Kamera ve Kurşun – City Of God
Sinema bazen hayallerden yapılma bir yalandır. Ama özü hayal değil gerçeklerden mamulse insanı çarpar.
City of God tam olarak böyle bir film. Çünkü oynayanların çoğu zaten o hikâyeyi yaşıyordu.
Sadece kameraya doğru döndüler. Ve konuştular…
2002 Brezilya yapımı City of God, Rio de Janeiro’nun kenar mahallelerinden birinde, yoksulluğun, suçun ve çaresizliğin içine doğmuş çocukların hikâyesini anlatır.
Ama aslında bu bir film değil, şiddetin, umudun ve görmezden gelinen insanların gözyaşıyla yazılmış bir romanın görsel halidir.
Oyuncu Değil, Tanık
Filmin yönetmenleri Fernando Meirelles ve Kátia Lund, profesyonel oyuncular yerine gerçek hayatlarında favela denen kenar mahallelerde yaşayan gençleri oynattı.
Ama sokaklar zaten her gün oyunculuk yapılan yerlerdi.
Hayatta kalmak için, korkmuyor gibi yapmak gerekiyordu.

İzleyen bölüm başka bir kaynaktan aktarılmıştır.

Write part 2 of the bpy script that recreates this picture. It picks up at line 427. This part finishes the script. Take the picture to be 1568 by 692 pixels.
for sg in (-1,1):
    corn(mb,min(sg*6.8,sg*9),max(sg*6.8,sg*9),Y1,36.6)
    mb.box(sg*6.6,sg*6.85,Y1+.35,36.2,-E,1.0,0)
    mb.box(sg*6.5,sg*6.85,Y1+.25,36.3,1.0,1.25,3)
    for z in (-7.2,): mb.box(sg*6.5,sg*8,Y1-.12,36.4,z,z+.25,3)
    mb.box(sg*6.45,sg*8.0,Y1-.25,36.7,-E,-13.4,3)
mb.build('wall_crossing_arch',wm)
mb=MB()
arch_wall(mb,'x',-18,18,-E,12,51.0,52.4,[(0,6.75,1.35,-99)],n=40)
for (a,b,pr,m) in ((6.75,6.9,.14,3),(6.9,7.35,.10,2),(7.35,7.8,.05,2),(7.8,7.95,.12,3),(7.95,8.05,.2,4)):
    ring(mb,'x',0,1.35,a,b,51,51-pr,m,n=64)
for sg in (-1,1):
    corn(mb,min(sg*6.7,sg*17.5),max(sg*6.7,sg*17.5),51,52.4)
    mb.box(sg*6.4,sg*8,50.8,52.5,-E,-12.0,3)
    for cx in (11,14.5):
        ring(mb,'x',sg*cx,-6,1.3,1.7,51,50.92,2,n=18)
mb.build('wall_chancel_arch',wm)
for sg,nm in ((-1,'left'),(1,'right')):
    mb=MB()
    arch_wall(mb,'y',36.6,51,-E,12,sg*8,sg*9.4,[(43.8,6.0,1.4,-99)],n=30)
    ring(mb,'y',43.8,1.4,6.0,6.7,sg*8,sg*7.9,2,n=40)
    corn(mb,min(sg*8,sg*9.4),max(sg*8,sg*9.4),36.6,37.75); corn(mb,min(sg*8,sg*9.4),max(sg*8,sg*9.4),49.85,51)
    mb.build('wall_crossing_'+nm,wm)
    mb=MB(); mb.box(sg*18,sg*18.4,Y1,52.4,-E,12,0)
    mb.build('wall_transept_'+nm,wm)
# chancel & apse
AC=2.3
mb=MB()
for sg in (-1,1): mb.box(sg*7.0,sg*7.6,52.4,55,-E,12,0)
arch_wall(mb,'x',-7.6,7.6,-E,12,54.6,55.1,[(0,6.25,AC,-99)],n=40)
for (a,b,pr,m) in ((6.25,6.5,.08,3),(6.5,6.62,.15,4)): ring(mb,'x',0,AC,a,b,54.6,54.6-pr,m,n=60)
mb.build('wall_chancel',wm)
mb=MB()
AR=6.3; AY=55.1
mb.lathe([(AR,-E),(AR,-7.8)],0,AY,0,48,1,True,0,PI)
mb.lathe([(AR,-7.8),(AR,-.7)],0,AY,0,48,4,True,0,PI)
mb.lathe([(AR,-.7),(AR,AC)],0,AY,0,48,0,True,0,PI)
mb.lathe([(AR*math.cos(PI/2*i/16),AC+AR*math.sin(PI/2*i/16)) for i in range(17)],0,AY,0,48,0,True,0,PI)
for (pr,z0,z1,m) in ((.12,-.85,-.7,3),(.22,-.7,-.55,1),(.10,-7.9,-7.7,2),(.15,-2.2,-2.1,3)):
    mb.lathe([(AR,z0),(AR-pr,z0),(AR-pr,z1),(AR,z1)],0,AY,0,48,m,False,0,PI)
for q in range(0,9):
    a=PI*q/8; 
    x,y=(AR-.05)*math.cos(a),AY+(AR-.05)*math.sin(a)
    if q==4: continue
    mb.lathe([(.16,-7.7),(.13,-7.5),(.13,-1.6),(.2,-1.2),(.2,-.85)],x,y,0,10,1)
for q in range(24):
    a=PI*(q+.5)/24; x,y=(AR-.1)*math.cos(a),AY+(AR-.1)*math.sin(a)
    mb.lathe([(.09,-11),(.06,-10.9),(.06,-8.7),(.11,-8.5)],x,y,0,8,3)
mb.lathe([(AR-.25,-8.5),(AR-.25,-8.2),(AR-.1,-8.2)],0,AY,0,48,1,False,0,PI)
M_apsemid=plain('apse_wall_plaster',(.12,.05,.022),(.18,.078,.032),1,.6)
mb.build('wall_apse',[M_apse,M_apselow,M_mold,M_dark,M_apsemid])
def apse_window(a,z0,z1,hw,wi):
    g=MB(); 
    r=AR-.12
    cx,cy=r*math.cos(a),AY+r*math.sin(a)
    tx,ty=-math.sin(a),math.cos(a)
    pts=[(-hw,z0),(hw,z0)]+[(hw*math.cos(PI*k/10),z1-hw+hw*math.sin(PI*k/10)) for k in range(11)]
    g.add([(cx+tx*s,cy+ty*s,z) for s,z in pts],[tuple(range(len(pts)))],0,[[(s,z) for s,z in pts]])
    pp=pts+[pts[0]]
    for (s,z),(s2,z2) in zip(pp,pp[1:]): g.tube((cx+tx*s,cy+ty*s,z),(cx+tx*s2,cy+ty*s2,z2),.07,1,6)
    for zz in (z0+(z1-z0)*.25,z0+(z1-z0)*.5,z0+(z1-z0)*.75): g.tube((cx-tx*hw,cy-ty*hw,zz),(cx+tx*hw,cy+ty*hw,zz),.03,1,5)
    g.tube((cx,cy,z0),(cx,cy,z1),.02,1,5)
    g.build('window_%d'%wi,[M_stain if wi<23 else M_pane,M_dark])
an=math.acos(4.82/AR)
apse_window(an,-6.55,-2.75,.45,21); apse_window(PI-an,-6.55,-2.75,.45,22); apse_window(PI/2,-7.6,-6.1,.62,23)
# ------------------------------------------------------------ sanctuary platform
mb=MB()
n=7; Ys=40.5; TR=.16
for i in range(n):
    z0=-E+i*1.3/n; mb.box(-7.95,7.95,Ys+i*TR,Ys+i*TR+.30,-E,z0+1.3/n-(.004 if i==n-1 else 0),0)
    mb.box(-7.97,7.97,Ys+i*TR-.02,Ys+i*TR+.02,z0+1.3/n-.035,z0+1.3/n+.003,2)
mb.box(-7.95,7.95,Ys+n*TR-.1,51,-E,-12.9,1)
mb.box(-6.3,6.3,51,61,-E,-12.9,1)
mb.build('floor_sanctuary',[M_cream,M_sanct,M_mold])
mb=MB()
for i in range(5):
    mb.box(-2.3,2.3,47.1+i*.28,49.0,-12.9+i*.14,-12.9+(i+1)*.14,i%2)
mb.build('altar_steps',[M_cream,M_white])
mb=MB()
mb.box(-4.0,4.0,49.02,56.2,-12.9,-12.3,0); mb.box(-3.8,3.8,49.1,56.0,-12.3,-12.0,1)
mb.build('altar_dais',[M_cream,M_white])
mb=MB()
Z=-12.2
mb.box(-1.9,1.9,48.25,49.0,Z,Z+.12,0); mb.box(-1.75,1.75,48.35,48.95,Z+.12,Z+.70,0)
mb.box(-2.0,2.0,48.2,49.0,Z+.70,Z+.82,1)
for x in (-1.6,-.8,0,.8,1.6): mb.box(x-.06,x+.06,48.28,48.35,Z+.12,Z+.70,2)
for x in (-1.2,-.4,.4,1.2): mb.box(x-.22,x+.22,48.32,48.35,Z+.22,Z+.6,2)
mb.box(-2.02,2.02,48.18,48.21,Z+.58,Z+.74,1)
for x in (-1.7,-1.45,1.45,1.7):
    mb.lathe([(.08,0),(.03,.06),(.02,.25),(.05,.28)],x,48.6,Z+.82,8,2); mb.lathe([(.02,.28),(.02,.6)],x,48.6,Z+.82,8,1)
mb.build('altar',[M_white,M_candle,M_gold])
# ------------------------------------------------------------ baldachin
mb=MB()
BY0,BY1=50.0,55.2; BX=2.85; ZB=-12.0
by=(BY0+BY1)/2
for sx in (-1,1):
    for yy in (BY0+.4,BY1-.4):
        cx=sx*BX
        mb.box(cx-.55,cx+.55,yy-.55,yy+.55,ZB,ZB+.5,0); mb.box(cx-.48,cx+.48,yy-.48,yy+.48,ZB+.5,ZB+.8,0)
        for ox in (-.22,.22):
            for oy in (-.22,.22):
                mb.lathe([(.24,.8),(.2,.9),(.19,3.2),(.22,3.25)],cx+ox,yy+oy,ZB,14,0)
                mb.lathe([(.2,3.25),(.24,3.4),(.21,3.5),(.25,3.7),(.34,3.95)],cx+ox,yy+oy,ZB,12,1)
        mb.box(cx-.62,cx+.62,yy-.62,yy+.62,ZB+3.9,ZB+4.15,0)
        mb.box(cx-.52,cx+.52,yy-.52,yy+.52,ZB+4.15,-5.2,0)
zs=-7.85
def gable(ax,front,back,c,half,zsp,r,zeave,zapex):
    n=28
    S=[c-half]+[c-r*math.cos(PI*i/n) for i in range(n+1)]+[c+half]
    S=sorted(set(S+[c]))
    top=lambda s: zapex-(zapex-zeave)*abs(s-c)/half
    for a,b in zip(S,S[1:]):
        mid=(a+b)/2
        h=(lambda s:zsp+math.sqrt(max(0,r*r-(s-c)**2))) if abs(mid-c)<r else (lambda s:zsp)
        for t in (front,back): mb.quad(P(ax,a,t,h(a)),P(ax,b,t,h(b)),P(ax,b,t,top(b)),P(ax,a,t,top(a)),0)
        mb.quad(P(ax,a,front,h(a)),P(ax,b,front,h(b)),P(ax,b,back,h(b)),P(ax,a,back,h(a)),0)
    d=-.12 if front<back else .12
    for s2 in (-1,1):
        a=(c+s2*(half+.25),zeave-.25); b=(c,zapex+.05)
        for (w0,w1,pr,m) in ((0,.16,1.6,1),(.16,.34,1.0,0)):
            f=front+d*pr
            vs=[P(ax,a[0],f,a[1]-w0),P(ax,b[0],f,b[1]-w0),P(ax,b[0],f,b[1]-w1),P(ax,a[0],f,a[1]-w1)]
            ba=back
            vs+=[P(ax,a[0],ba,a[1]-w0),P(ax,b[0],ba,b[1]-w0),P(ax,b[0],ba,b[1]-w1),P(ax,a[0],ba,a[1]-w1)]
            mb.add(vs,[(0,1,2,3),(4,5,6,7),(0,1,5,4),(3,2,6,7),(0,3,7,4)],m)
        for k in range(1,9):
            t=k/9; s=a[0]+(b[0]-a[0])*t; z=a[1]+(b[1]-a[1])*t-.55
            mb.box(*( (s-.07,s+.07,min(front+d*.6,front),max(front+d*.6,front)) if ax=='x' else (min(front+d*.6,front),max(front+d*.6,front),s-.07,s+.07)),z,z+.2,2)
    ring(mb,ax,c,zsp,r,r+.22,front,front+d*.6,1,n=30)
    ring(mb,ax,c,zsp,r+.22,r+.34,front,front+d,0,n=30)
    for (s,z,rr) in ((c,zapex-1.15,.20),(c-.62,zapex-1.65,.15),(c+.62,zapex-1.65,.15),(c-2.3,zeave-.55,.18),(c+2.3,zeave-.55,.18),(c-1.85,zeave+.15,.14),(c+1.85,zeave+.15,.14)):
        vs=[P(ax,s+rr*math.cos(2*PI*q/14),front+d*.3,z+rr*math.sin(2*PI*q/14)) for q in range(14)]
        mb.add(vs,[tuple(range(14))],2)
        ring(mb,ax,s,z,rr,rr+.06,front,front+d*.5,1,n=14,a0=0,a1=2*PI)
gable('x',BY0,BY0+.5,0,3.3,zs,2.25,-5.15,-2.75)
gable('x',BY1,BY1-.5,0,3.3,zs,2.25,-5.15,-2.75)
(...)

Yaralanmadan yürümek için gülümsemek, umutsuzlukla başa çıkmak için sesini yükseltmemek…
Zé Pequeno (Küçük Zé), Bené, Rocket…
Bunlar sadece karakter isimleri değil.
Mahallelerin kendi içinde kurduğu mikro-evrenin parçasıydı.
Ve bu çocuklar, kamera önünde değilken de o dünyadaydı zaten.
Profesyonel oyuncular oynamış olsaydı belki teknik olarak daha kusursuz olurdu bu film. Ama kimse, hayatı boyunca silah sesiyle uyanmamış bir oyuncudan, silahın sesiyle yaşamayı anlatmasını bekleyemezdi.
İşte bu yüzden City of God, bir sinema başarısından çok bir toplumsal hafıza kaydıdır.
Ve bu hafıza, aktörlerin değil, yaşayanların gözlerinde kayıtlıdır.
Bir Umut: Rocket
Filmin merkezinde yer alan Rocket karakteri, fotoğraf tutkusu sayesinde suç dünyasından uzak durmaya çalışan bir gençtir.
Ve bu karakter, aslında filmin özüdür.
Çünkü City of God, sadece bir çöküşü değil, çöküşün içinden yükselen direnci de anlatır.
Sadece anlatmakla kalmaz, hayatta başka bir yolun mümkün olduğunu gösterir.
Ve en önemlisi, bunu gerçek çocuklara yaptırarak, bu alternatif yolu gerçek kılar.
Son Söz: Hikâyeyi Kimin Anlattığı Önemlidir
Filmler bazen büyük ama uzaktır.
City of God büyük olduğu kadar yakındır.
Çünkü oyuncular “mış gibi” yapmaz.
Yaptıkları tek şey: “Ben oradaydım” demektir.
Bu yüzden bu film sarsar.
Bu hafta gerçek hayatlarla tanışmak isterseniz ve hala izlemediyseniz,
City of God sizi bekliyor.
Perdenin ardında değil; gerçeğin tam kalbinde.